Cardinal calls Christians to be like St. Mary Madalene on her feast day

Catholic News Service

VATICAN CITY — Christians are called to be like St. Mary Magdalene, who adored Christ upon finding him, an action that has somewhat lost its meaning in the church, said Cardinal Robert Sarah, prefect of the Vatican’s Congregation for Divine Worship and the Sacraments.

St. Mary Magdalene is depicted in a stained glass window in the Cathedral of the Holy Cross in Boston. Pope Francis has raised the memorial of St. Mary Magdalene to a feast that is celebrated July 22 on the church's liturgical calendar. (CNS photo/ Gregory L. Tracy, The Pilot)
St. Mary Magdalene is depicted in a stained glass window in the Cathedral of the Holy Cross in Boston. Pope Francis has raised the memorial of St. Mary Magdalene to a feast that is celebrated July 22 on the church’s liturgical calendar. (CNS photo/ Gregory L. Tracy, The Pilot)
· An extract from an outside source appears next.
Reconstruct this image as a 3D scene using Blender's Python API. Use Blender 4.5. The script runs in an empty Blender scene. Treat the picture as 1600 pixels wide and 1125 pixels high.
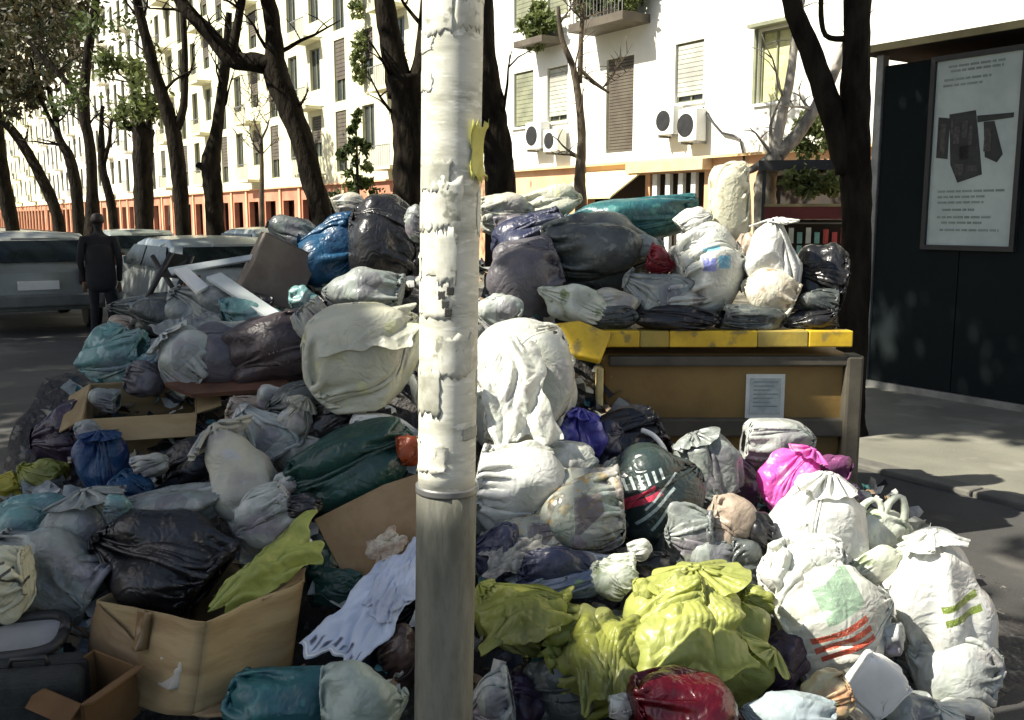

He said the July 22 feast of St. Mary Magdalene also serves as a reminder of the need to recuperate “the primacy of God and the primacy of adoration in the life of the church and in liturgical celebrations.”

“I believe, and I say so humbly, that we Christians perhaps have lost a bit the meaning of adoration. And we think: We go to church, we gather together like brothers, and it is good and beautiful. But the center is there where God is. And we adore God,” he wrote in an article published July 21 in the Vatican newspaper, L’Osservatore Romano.

Pope Francis raised the memorial of St. Mary Magdalene to a feast on the church’s liturgical calendar June 10 in a decree, “Apostolorum Apostola” (“Apostle of the Apostles”) which formalized the decision and was published by the Congregation for Divine Worship.

While most liturgical celebrations of individual saints during the year are known formally as memorials, those classified as feasts are reserved for important events in Christian history and for saints of particular significance, such as the Twelve Apostles.

As the first to announce Jesus’ resurrection to the apostles, Cardinal Sarah wrote, St. Mary Magdalene was “a witness of divine mercy,” and her feast day can help men and women deepen their roles as followers of Christ through adoration and mission.

Adoration, he continued, is what is most important and “not the songs or rites, as beautiful as they are.”

“What does it mean to adore God then? It means to learn to be with him, to stop in order to speak with him, to feel that his presence is the most true, the most good and the most important of all,” he wrote.

Citing St. John Paul II’s writings on the 25th anniversary of the Second Vatican Council’s Constitution on the Sacred Liturgy, “Sacrosanctum Concilium,” Cardinal Sarah highlighted the need “to give God the first place” in order to encounter Christ, his mercy and his love.

“Mary Magdalene is the first witness of this dual behavior: to adore Christ and to make him known,” he wrote. By centering “our lives on Christ and on his Gospel,” Cardinal Sarah said Christians can model themselves after the “apostle of the apostles” who “comes out of herself to go toward Christ through adoration and mission.”